Carabanchel es un lugar para gente curtida, especialmente donde el barrio no tiene jardines, ni se cuidan las aceras o el asfalto. El de las casas que se derrumban, el de la suciedad en las calles, el ruido ensordecedor a todas horas del día. La famosa cárcel es un solar vacío que espera algo, no se sabe si una recalificación o la acción de una turbina gigante hacia el mundo subterráneo. Parte de su terreno ha sido ocupado por el CIE (Centro de Internamiento de Emigrantes), un edificio amarillo que ha pintado los barrotes de las celdas de azul brillante, colocando en lo alto una cúpula que imita un centro comercial o la carpa de un circo, supongo que para camuflar el crimen entre el intercambiador de Aluche, la Avenida de los Poblados y el Sanatorio Esquerdo, en el otro lado de la carretera, institución psiquiátrica fundada por el famoso doctor en 1877.
El barrio conserva lugares donde perderse: los cementerios monumentales (desde el Inglés a la Sacramental, pasando por la ermita mudéjar de Santa María La Antigua, al lado del cementerio de Carabanchel); la finca de Vista Alegre, zona muy desconocida de bellos parques y palacios decimonónicos; la colonia de los periodistas y el paisaje desde el Puente de Toledo.

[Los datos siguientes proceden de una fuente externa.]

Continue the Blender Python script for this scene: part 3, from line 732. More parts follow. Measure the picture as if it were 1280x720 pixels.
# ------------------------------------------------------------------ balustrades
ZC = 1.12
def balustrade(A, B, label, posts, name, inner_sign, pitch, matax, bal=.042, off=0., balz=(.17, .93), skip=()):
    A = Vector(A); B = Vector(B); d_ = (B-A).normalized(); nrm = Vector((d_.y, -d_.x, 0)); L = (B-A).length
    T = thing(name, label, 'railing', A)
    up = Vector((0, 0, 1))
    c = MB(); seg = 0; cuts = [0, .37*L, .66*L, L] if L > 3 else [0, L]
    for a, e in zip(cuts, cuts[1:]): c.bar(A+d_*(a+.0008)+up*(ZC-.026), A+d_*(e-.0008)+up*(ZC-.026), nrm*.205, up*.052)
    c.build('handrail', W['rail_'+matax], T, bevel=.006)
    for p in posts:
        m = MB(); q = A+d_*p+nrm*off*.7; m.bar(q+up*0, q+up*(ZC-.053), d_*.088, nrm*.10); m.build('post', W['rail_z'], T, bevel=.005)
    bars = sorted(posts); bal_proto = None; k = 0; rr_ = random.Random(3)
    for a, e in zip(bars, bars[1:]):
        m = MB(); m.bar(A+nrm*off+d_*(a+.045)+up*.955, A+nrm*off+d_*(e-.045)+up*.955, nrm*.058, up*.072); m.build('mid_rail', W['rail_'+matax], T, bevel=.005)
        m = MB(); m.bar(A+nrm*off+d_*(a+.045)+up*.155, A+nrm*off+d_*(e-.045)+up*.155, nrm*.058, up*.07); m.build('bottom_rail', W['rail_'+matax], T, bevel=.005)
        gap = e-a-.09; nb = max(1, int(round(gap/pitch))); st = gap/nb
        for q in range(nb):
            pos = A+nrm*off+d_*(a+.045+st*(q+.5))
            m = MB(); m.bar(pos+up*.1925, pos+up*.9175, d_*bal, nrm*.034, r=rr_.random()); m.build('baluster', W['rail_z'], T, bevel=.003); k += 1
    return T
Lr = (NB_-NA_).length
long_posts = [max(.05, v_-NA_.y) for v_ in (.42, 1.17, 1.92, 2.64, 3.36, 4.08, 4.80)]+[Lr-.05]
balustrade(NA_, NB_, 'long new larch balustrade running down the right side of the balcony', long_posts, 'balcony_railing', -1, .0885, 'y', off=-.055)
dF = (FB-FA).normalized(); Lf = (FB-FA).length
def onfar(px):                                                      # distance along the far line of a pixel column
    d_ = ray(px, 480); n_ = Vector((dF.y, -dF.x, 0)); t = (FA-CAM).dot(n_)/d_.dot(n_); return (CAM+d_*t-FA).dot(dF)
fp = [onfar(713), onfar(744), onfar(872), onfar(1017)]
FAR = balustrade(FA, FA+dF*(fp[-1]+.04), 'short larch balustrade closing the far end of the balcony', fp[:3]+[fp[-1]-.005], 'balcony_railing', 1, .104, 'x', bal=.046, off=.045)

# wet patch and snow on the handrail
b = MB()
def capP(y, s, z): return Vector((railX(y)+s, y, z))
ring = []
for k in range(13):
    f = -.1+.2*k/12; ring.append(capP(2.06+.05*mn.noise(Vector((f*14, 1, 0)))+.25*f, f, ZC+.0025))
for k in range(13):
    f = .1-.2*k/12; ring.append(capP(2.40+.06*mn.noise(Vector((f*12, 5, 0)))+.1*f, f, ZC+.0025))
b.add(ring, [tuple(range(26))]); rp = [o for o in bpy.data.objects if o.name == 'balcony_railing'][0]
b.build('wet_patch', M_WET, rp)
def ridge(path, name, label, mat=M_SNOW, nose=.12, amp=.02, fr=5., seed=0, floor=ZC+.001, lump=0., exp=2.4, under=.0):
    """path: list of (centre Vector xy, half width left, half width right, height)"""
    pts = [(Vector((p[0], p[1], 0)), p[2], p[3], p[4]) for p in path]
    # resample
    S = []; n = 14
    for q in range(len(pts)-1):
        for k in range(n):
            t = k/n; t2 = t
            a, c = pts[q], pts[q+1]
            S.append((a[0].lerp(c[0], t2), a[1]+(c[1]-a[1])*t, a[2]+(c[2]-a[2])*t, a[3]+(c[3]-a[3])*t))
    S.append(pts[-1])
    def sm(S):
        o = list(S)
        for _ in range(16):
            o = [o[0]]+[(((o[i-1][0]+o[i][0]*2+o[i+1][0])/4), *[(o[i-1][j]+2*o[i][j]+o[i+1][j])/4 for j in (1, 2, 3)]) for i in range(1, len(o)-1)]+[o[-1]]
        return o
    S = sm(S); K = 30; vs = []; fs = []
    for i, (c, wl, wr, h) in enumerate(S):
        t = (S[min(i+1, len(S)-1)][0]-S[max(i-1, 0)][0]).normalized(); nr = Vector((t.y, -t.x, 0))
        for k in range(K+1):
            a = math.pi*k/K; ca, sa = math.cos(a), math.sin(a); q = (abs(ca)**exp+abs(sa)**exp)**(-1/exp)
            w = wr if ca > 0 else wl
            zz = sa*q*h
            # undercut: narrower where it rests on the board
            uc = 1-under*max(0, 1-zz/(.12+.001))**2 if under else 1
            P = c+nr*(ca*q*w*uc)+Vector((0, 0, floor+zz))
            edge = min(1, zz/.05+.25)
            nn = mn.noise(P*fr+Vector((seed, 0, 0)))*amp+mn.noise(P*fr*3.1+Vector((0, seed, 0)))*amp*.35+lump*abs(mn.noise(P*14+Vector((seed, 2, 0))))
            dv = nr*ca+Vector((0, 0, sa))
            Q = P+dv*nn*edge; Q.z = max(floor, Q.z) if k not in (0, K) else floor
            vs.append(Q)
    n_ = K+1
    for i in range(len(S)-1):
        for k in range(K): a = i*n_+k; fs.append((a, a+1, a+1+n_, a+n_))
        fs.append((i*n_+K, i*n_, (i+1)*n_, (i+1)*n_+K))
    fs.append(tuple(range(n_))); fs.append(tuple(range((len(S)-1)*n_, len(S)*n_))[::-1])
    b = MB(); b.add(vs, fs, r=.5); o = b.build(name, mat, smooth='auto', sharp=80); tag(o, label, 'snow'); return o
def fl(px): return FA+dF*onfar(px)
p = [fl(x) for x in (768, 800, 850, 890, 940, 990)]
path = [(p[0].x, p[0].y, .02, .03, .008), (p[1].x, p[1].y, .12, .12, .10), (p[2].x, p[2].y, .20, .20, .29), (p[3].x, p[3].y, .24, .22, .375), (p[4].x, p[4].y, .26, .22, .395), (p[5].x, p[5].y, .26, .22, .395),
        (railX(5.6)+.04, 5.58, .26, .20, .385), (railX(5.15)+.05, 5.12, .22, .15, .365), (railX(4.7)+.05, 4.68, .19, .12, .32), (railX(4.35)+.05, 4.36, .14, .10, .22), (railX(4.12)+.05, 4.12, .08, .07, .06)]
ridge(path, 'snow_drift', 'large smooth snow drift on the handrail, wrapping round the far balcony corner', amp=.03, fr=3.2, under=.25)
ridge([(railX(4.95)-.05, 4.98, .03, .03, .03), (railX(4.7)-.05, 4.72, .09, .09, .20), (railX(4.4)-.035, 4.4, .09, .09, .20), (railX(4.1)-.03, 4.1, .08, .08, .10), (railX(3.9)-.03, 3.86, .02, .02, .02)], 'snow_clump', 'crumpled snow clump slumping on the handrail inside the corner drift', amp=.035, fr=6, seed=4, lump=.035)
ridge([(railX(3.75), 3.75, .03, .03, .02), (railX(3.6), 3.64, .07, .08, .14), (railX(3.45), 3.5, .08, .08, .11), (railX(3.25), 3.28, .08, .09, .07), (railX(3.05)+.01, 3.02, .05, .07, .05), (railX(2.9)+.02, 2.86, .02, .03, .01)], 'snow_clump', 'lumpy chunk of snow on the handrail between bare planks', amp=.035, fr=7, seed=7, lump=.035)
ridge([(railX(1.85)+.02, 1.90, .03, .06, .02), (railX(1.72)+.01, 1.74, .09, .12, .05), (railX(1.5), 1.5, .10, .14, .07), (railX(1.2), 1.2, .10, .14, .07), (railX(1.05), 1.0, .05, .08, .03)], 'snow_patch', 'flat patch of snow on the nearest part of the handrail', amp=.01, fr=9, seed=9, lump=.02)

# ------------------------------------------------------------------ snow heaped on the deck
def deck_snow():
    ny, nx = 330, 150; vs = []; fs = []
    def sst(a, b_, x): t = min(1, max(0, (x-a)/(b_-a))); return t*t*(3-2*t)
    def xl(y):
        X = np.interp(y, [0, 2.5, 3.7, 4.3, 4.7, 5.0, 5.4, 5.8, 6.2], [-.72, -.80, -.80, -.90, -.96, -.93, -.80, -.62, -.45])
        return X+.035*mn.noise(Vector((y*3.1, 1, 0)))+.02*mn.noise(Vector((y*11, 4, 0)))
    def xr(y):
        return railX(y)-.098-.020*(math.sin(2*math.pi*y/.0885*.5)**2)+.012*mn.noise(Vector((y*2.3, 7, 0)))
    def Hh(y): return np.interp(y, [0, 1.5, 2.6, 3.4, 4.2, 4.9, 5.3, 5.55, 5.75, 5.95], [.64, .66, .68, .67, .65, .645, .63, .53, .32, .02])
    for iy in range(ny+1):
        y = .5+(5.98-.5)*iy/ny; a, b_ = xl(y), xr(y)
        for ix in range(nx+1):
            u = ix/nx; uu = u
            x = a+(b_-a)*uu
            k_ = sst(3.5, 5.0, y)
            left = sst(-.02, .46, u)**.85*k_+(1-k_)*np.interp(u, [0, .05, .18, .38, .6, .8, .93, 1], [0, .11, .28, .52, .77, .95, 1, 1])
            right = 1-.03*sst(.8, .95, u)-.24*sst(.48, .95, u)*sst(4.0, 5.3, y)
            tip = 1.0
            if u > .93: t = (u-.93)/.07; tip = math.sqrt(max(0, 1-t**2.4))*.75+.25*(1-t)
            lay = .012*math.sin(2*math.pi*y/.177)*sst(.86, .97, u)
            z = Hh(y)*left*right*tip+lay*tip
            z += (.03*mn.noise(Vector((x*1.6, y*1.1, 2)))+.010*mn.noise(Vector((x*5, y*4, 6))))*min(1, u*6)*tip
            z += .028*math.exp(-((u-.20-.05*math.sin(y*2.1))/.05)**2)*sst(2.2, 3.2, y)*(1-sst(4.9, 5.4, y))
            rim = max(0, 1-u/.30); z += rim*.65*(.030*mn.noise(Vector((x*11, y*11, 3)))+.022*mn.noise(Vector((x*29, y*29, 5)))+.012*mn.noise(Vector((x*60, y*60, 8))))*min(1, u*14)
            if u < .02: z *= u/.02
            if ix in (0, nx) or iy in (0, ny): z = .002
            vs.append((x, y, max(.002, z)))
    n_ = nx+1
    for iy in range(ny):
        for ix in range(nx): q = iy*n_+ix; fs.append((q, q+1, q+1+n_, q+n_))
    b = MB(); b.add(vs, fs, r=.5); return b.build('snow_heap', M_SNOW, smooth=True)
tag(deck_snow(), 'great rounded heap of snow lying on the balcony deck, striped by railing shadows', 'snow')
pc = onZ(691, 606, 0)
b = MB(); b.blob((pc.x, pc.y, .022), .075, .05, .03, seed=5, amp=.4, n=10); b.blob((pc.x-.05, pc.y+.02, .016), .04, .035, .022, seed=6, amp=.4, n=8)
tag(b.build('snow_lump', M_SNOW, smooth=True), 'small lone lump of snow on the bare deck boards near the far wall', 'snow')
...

Siempre me ha gustado la postal que se ve donde termina la calle Antonio López, el Puente de Praga como alucinación de coches lanzados sobre el cielo. Cuando vives aquí y no tienes nada en los bolsillos, piensas que un día podrás contemplar, desde lo alto de la Biblioteca Luis Rosales, el día que la ciudad se encienda desde el norte hacia el centro. Y entonces te quedarán unos minutos para disfrutar del espectáculo antes de que te llegue el turno. Con tu carrito de supermercado lleno de chatarra.